• La chute de rythme
Clive Barker fait partie de ces personnes dont la simple évocation des œuvres provoque l’effroi. Parmi les créatures sorties tout droit de son esprit, Pinhead, le moine de l’enfer, fait figure d'incontournable. Immortalisé à l'écran avec la série de films Hellraiser, il revient pour la dernière fois dans Les Évangiles écarlates, paru aux éditions Bragelonne, où il sera confronté à une autre figure de l’auteur, Harry D’Amour, que l'on a pu découvrir dans le livre Secret show.
Le récit commence comme il se doit par un massacre, le sang suinte des lignes au fil des éviscérations, des démembrements et autres réjouissances à faire tourner de l’œil le boucher le plus aguerri. Le moine de l’enfer extermine les cinq derniers magiciens humains encore en vie. Le prologue laisse exsangue et annonce la couleur, rouge hémoglobine. Les enjeux sont clairs : ça va saigner. C’est vrai, pour une bonne partie de l’histoire. Le chapitre qui suit ce préambule nous présente Harry D’Amour plongé dans une enquête confié par un fantôme à l’une de ses amies aveugle. Cette affaire se révèle être un coup monté. Clive Barker distille avec intelligence des informations sur le passé du personnage en utilisant des flashbacks, dans le cœur de l’intrigue. Le rythme est soutenu. On éprouve les mêmes craintes que le héros de se retrouver nez à nez avec le cénobite, Pinhead.

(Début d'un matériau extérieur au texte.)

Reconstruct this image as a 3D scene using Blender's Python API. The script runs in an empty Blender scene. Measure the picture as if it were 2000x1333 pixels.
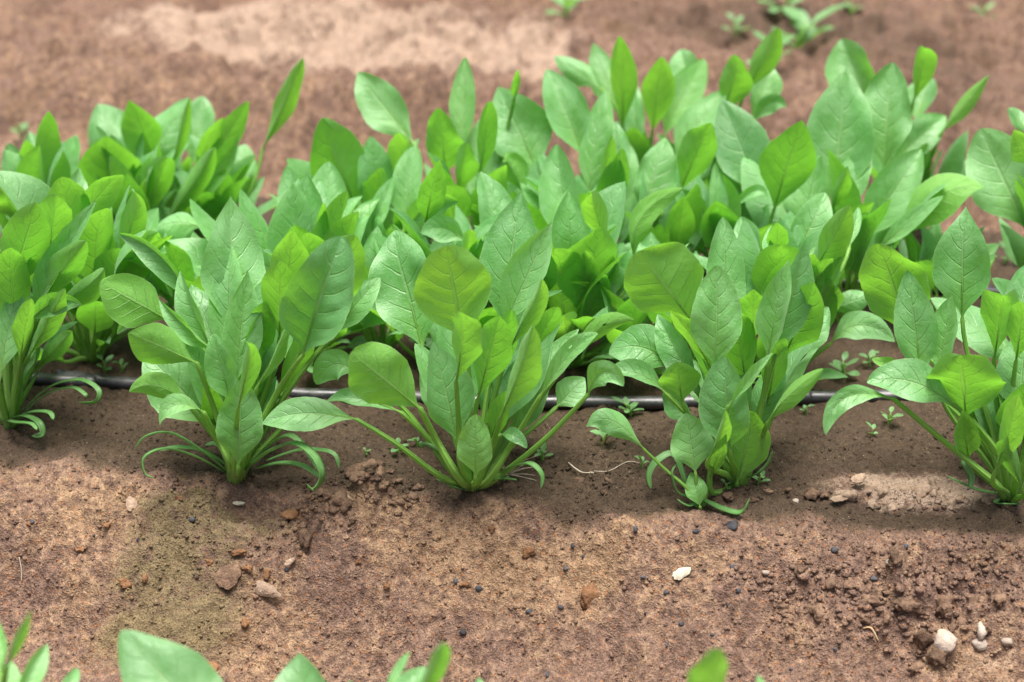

Le roman est découpé en trois sections. À partir du deuxième livre, le récit change de nature. L’horreur s’estompe pour laisser place à une sorte de fantasy. L’auteur nous propose de suivre les pérégrinations des personnages en enfer, façon Frodon et Sam dans le Mordor. Loin de laisser l’intérêt retomber totalement, Clive Barker continue de montrer toutes ses qualités de raconteur d’histoire. Il étaye son univers et surtout il démontre dans l’agencement des chapitres son aptitude à casser les effets d’attente pour mieux surprendre. Mais malgré ses talents indéniables, l’intrigue s’étiole au fur et à mesure que les enjeux s’affadissent. Sans sombrer dans l’ennui, le dernier tiers contraste avec la nature suffocante des débuts. Le roman piétine sur la fin, en dépit de quelques passages un peu plus denses, et perd surtout sa capacité à provoquer la peur.